Bridge trumps reading resolution - for now



My resolution to read one new book a week has started to unravel. Book one, Liar's Poker, remains at the halfway point; my bookmark having made itself at home between pages 106 and 107. That's not to say it isn't a great read - because it really is - but my hectic social life (trying to perfect my bridge game) has commandeered all of my free time, forcing me to sacrifice the simple pleasure of reading a great story, uninterrupted, for hours on end.

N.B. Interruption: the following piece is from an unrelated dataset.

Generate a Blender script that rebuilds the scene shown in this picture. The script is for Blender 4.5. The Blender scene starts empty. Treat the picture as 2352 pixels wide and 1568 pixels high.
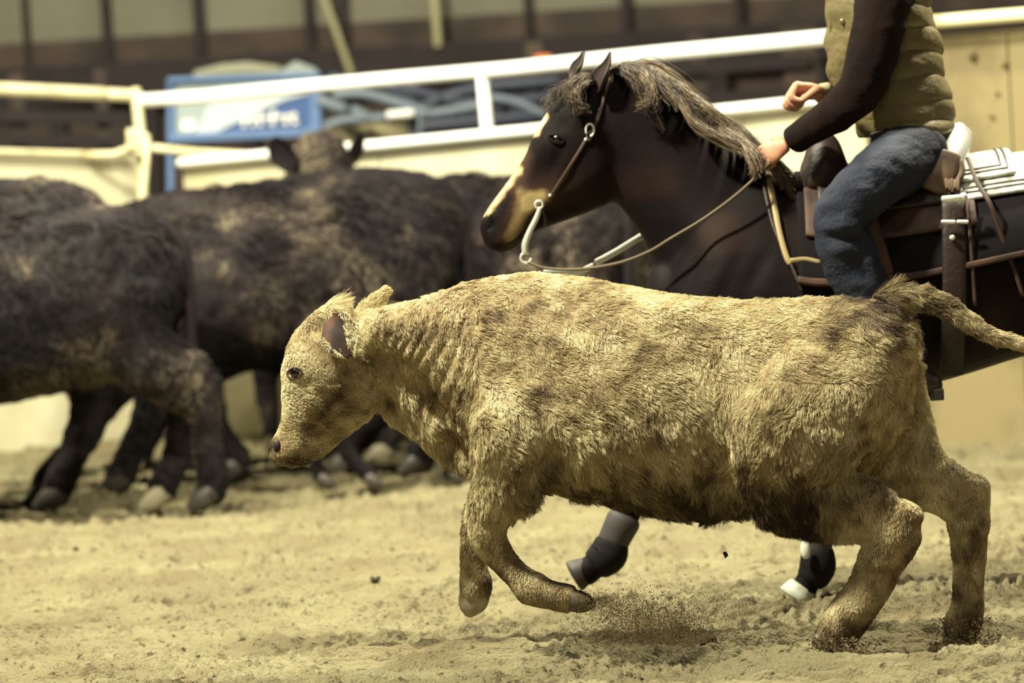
import bpy, bmesh, math, random
import numpy as np
from mathutils import Vector, Matrix, kdtree
from mathutils.bvhtree import BVHTree

# ---------------------------------------------------------------- camera, world, lights, exposure
SC = bpy.context.scene
COL = SC.collection
F = 11107.0; CX, CY = 1176.0, 784.0; CAMH = 1.6
PITCH = math.atan(534.0 / F); ROLL = math.atan(0.06)
_f = np.array([0, math.cos(PITCH), -math.sin(PITCH)])
_r0 = np.array([1.0, 0, 0]); _u0 = np.array([0, math.sin(PITCH), math.cos(PITCH)])
_r = math.cos(ROLL) * _r0 - math.sin(ROLL) * _u0
_u = math.sin(ROLL) * _r0 + math.cos(ROLL) * _u0
cam = bpy.data.cameras.new('camera'); cam_o = bpy.data.objects.new('camera', cam); COL.objects.link(cam_o)
M = Matrix(((_r[0], _u[0], -_f[0], 0), (_r[1], _u[1], -_f[1], 0), (_r[2], _u[2], -_f[2], CAMH), (0, 0, 0, 1)))
cam_o.matrix_world = M
cam.sensor_width = 36; cam.lens = 170; cam.clip_end = 200
cam.dof.use_dof = True; cam.dof.focus_distance = 13.85; cam.dof.aperture_fstop = 2.8
SC.camera = cam_o

w = bpy.data.worlds.new('world'); SC.world = w; w.use_nodes = True
bg = w.node_tree.nodes['Background']; bg.inputs[0].default_value = (0.72, 0.48, 0.72, 1); bg.inputs[1].default_value = 0.05

def area_lamp(name, loc, target, size, power, color, size_y=None):
    l = bpy.data.lights.new(name, 'AREA'); l.energy = power; l.color = color; l.size = size
    if size_y: l.shape = 'RECTANGLE'; l.size_y = size_y
    o = bpy.data.objects.new(name, l); COL.objects.link(o); o.location = loc
    d = Vector(target) - Vector(loc); o.rotation_euler = d.to_track_quat('-Z', 'Y').to_euler()
    return o
WARM = (1.0, 0.945, 0.68)
area_lamp('arena_lamp_main', (-3.3, 12.7, 7.8), (0, 14.2, 0.3), 0.5, 1850, WARM)
area_lamp('arena_lamp_rim', (3.4, 17.2, 6.8), (0.6, 14.5, 0.3), 0.6, 1200, WARM)
area_lamp('arena_lamp_top', (0.6, 12.2, 7.5), (0, 14, 0), 1.0, 70, WARM)
area_lamp('front_fill', (0.5, 4.5, 6.0), (0, 14, 0.5), 1.5, 90, WARM)  # weak fill added from the camera side, not a lamp of the arena
area_lamp('arena_lamp_mid', (-3.4, 19.4, 6.8), (-1.0, 23.6, 0.8), 1.0, 1500, WARM)
area_lamp('barn_lamp', (0.5, 28.6, 6.2), (-0.5, 30.5, 2.0), 1.5, 85, (1, .93, .78))
SC.view_settings.view_transform = 'Standard'; SC.view_settings.look = 'None'
SC.view_settings.exposure = 0.12; SC.view_settings.gamma = 1.0; SC.view_settings.use_curve_mapping = False

# ---------------------------------------------------------------- picture <-> place helpers
def PX(x, y, Y):
    d = _f + (x - CX) / F * _r - (y - CY) / F * _u
    t = Y / d[1]
    return np.array([0, 0, CAMH]) + t * d
def ray(x, y):
    d = _f + (x - CX) / F * _r - (y - CY) / F * _u
    return Vector((0, 0, CAMH)), Vector(d).normalized()
def GROUND(x, y):
    d = _f + (x - CX) / F * _r - (y - CY) / F * _u
    return np.array([0, 0, CAMH]) + d * (CAMH / -d[2])
def proj(P):
    q = np.asarray(P) - np.array([0, 0, CAMH]); z = q @ _f
    return CX + F * (q @ _r) / z, CY - F * (q @ _u) / z
def m_px(Y): return Y / F

# ---------------------------------------------------------------- noise
def _hash(i, j, k, s):
    n = (i * 374761393 + j * 668265263 + k * 2147483647 + s * 974634777) & 0xFFFFFFFF
    n = ((n ^ (n >> 13)) * 1274126177) & 0xFFFFFFFF
    n = (n ^ (n >> 16)) & 0xFFFFFFFF
    return n.astype(np.float64) / 4294967295.0
def vnoise(P, s=0):
    P = np.asarray(P, dtype=np.float64); i = np.floor(P).astype(np.int64); f = P - i; u = f * f * (3 - 2 * f)
    r = 0
    for dx in (0, 1):
        for dy in (0, 1):
            for dz in (0, 1):
                wgt = (u[:, 0] if dx else 1 - u[:, 0]) * (u[:, 1] if dy else 1 - u[:, 1]) * (u[:, 2] if dz else 1 - u[:, 2])
                r = r + wgt * _hash(i[:, 0] + dx, i[:, 1] + dy, i[:, 2] + dz, s)
    return r * 2 - 1
def fbm(P, s=0, o=3):
    P = np.asarray(P); r = 0; a = 1; t = 0
    for k in range(o):
        r = r + a * vnoise(P * 2 ** k + 17.3 * k, s + k); t += a; a *= 0.5
    return r / t
def vec3noise(P, s=0):
    return np.stack([vnoise(P, s), vnoise(P, s + 11), vnoise(P, s + 23)], 1)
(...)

There is nothing better, I think, than starting a book, whether it's opening up a crisp new novel, or returning to a weathered old friend for the umpteenth time. In fact, although some other people may not understand it, I find equal joy in reading the same book over and over again (Good Omens, for instance, the fantasy novel by Terry Pratchett and Neil Gaiman, which I read once a year without fail) as I do in chancing upon something new. After all, would you listen to a favourite piece of music only once? Change the pictures on your wall every day?

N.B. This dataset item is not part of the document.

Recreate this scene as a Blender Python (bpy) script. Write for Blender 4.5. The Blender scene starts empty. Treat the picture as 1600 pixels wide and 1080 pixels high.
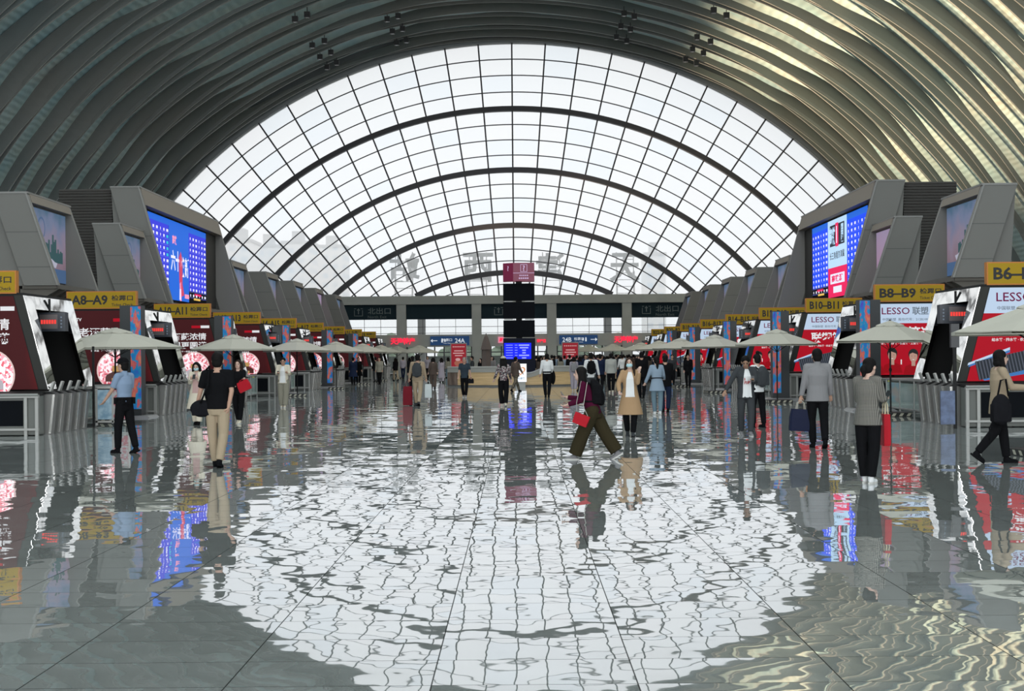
import bpy, math, random
from mathutils import Vector, Matrix
random.seed(7)
SC = bpy.context.scene
COL = SC.collection
R = math.radians
# ------------------------------------------------------------ camera
FPX, VX, VY, CH, ROLL = 2200.0, 810.0, 556.0, 1.72, R(0.5)
cam = bpy.data.objects.new('camera', bpy.data.cameras.new('camera')); COL.objects.link(cam)
cam.data.sensor_width = 36.0; cam.data.lens = FPX/1600*36
cam.data.shift_x = (800-VX)/1600; cam.data.shift_y = (VY-540)/1600
cam.data.clip_end = 3000
cam.matrix_world = Matrix.Translation((0, 0, CH)) @ Matrix.Rotation(R(90), 4, 'X') @ Matrix.Rotation(-ROLL, 4, 'Z')
SC.camera = cam
SC.view_settings.view_transform = 'Standard'; SC.view_settings.look = 'None'
SC.view_settings.gamma = 1; SC.view_settings.exposure = 0.0
try: SC.view_settings.use_curve_mapping = False
except Exception: pass
# ------------------------------------------------------------ sky and large lights
W = bpy.data.worlds.new('overcast_sky'); SC.world = W; W.use_nodes = True
W.node_tree.nodes['Background'].inputs[0].default_value = (0.95, 0.975, 1.0, 1)
W.node_tree.nodes['Background'].inputs[1].default_value = 1.2
def area(name, loc, rot, sx, sy, power, col):
    l = bpy.data.lights.new(name, 'AREA'); l.shape = 'RECTANGLE'; l.size = sx; l.size_y = sy
    l.energy = power; l.color = col
    o = bpy.data.objects.new(name, l); o.location = loc; o.rotation_euler = rot; COL.objects.link(o); return o
def spot(name, loc, target, power, col, size, blend=0.5, rad=0.5):
    l = bpy.data.lights.new(name, 'SPOT'); l.energy = power; l.color = col; l.spot_size = R(size); l.spot_blend = blend
    l.shadow_soft_size = rad
    o = bpy.data.objects.new(name, l); o.location = loc
    o.rotation_euler = (Vector(target)-Vector(loc)).to_track_quat('-Z', 'Y').to_euler(); COL.objects.link(o); return o
X0 = -0.38                      # centre line of the hall
area('skylight_daylight', (X0, 54, 30.5), (0, 0, 0), 26, 94, 15500, (0.95, 0.98, 1.0))
area('rear_window_daylight', (X0, -22, 14), (R(-90), 0, R(180)), 60, 24, 14500, (0.96, 0.98, 1.0))
# added warm spots without fixtures, standing in for sunlight on the right vault
for y in (80, 92, 104, 116, 128):
    spot('added_vault_spot', (X0-16, y+5, 9.2), (X0+31, y-2, 24.5), 135000, (1.0, 0.72, 0.44), 33, 0.6, 0.25)
# ------------------------------------------------------------ pixel helpers (photo frame -> place)
def at(px, py, d):
    u, v = px-VX, VY-py; c, s = math.cos(ROLL), math.sin(ROLL)
    return Vector(((u*c+v*s)*d/FPX, d, CH+(v*c-u*s)*d/FPX))
def ground(px, py):
    u, v = px-VX, VY-py; c, s = math.cos(ROLL), math.sin(ROLL)
    d = -CH*FPX/(v*c-u*s); return at(px, py, d)
# ------------------------------------------------------------ materials
MATS = {}
def mat(name, col, rough=0.6, metal=0.0, emit=None, es=1.0, spec=0.5, bump=0, bscale=20, alpha=None):
    if name in MATS: return MATS[name]
    m = bpy.data.materials.new(name); m.use_nodes = True; nt = m.node_tree; b = nt.nodes['Principled BSDF']
    b.inputs['Base Color'].default_value = (*col, 1); b.inputs['Roughness'].default_value = rough
    b.inputs['Metallic'].default_value = metal; b.inputs['Specular IOR Level'].default_value = spec
    if emit is not None:
        b.inputs['Emission Color'].default_value = (*emit, 1); b.inputs['Emission Strength'].default_value = es
    if bump:
        tc = nt.nodes.new('ShaderNodeTexCoord'); n = nt.nodes.new('ShaderNodeTexNoise'); n.inputs['Scale'].default_value = bscale
        bp = nt.nodes.new('ShaderNodeBump'); bp.inputs['Strength'].default_value = bump; bp.inputs['Distance'].default_value = 0.02
        nt.links.new(tc.outputs['Object'], n.inputs['Vector']); nt.links.new(n.outputs['Fac'], bp.inputs['Height'])
        nt.links.new(bp.outputs['Normal'], b.inputs['Normal'])
    MATS[name] = m; return m
def glow(name, col, s=1.0):
    """backlit print or screen pixels"""
    if name in MATS: return MATS[name]
    m = mat(name, tuple(c*0.15 for c in col), 0.5, emit=col, es=s, spec=0.08); return m
def ramp(nt, fac, stops, interp='LINEAR'):
    r = nt.nodes.new('ShaderNodeValToRGB'); r.color_ramp.interpolation = interp
    e = r.color_ramp.elements
    while len(e) < len(stops): e.new(0.5)
    for k, (p, c) in enumerate(stops): e[k].position = p; e[k].color = (*c, 1)
    nt.links.new(fac, r.inputs['Fac']); return r.outputs['Color']
def noise_mat(name, stops, scale, rough=0.6, metal=0, stretch=(1, 1, 1), detail=3, emit=0, coord='Object'):
    m = mat(name, (0.5, 0.5, 0.5), rough, metal); nt = m.node_tree; b = nt.nodes['Principled BSDF']
    tc = nt.nodes.new('ShaderNodeTexCoord'); mp = nt.nodes.new('ShaderNodeMapping'); mp.inputs['Scale'].default_value = stretch
    n = nt.nodes.new('ShaderNodeTexNoise'); n.inputs['Scale'].default_value = scale; n.inputs['Detail'].default_value = detail
    nt.links.new(tc.outputs[coord], mp.inputs['Vector']); nt.links.new(mp.outputs[0], n.inputs['Vector'])
    c = ramp(nt, n.outputs['Fac'], stops); nt.links.new(c, b.inputs['Base Color'])
    if emit: nt.links.new(c, b.inputs['Emission Color']); b.inputs['Emission Strength'].default_value = emit
    return m
def voro_mat(name, stops, scale, rough=0.8, emit=0):
    m = mat(name, (0.5, 0.5, 0.5), rough); nt = m.node_tree; b = nt.nodes['Principled BSDF']
    tc = nt.nodes.new('ShaderNodeTexCoord'); n = nt.nodes.new('ShaderNodeTexVoronoi'); n.inputs['Scale'].default_value = scale
    nt.links.new(tc.outputs['Object'], n.inputs['Vector'])
    sx = nt.nodes.new('ShaderNodeSeparateXYZ'); nt.links.new(n.outputs['Color'], sx.inputs[0])
    c = ramp(nt, sx.outputs[0], stops, 'CONSTANT'); nt.links.new(c, b.inputs['Base Color'])
    if emit: nt.links.new(c, b.inputs['Emission Color']); b.inputs['Emission Strength'].default_value = emit
    return m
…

The first time I read The Great Gatsby resulted in my being tremendously late for work the following day, my inability to put the book down having caused me to sleep right the way through my morning wake-up call. Sometimes, sleep has to come second.

Having waited in line with a group of friends for the midnight release of the last Harry Potter book in the summer of 2007, I think it's fair to say that there were at least tens, if not hundreds, of thousands of people who got little shut-eye that night.

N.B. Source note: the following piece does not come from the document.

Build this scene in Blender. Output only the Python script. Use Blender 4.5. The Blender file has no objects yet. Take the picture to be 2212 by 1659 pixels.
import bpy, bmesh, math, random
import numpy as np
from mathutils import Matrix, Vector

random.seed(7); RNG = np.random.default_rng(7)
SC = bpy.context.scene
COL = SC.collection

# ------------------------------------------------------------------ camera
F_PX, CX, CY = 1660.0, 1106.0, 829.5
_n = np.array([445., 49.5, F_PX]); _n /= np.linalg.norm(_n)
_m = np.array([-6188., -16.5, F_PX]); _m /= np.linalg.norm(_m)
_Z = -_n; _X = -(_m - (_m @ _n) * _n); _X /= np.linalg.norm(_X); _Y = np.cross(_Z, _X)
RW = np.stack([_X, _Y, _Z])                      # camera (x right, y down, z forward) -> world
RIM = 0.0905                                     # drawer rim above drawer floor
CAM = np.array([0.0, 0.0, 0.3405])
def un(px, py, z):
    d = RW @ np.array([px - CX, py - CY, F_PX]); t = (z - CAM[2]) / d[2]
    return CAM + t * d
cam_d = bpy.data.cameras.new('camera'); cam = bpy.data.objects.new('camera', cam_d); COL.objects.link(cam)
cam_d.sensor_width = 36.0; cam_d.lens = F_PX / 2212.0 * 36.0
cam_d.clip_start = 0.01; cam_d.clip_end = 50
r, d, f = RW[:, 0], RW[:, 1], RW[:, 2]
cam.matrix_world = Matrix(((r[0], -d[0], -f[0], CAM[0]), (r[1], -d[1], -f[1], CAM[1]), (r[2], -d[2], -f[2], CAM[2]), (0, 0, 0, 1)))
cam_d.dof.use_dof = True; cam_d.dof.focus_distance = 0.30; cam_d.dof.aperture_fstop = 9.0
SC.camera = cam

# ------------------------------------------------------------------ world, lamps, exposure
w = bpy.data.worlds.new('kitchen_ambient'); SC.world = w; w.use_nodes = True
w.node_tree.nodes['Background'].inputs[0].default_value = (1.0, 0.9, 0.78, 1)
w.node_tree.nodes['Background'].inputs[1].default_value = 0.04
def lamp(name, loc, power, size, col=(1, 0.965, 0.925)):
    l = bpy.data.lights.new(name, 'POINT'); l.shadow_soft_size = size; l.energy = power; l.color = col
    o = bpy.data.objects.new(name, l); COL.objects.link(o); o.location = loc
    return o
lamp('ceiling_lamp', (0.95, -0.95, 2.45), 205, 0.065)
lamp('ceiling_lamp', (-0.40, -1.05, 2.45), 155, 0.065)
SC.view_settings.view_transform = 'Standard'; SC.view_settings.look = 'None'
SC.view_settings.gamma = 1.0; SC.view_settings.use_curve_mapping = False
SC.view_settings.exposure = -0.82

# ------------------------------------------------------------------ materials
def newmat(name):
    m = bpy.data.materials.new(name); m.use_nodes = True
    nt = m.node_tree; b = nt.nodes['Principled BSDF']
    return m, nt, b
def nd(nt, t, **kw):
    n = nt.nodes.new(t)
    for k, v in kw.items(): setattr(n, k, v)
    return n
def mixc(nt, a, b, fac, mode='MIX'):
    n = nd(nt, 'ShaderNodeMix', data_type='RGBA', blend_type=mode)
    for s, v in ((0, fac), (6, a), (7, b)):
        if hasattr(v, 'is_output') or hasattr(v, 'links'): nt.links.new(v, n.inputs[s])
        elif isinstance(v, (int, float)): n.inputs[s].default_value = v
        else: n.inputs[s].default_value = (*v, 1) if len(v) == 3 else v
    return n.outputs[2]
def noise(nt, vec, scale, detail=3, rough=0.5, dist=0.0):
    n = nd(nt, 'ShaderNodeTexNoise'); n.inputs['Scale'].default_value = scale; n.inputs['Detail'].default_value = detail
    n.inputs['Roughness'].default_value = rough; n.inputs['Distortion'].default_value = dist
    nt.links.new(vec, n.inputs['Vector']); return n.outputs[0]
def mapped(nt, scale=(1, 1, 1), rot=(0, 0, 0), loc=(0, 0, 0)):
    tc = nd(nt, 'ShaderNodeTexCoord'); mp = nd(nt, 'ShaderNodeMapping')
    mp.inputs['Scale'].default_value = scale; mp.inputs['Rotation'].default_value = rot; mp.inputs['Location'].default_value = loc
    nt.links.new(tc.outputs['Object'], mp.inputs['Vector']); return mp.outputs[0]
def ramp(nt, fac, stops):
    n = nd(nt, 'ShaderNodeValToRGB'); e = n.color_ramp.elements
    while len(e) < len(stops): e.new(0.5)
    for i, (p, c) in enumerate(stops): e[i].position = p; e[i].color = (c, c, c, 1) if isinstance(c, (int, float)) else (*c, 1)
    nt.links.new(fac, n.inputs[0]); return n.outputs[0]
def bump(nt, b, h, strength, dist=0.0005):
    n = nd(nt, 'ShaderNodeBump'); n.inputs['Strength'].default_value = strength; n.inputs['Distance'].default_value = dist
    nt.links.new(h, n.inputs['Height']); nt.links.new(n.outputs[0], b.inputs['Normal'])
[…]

My mother, an English teacher, may turn up her nose at what she considers to be "very simply written prose", but I disagree. How can you look down on something that captured the imaginations of so many people, of so many ages; that got so many people into the idea of reading? Sure, the same logic could be applied to Dan Brown and his multi-million-selling works, or to Marian Keyes and her vacuous collection of chick-lit novels - but, this being my column today, it won't.

As for book number two on my list? I figured I would go for something easy-going: Moby-Dick by Herman Melville.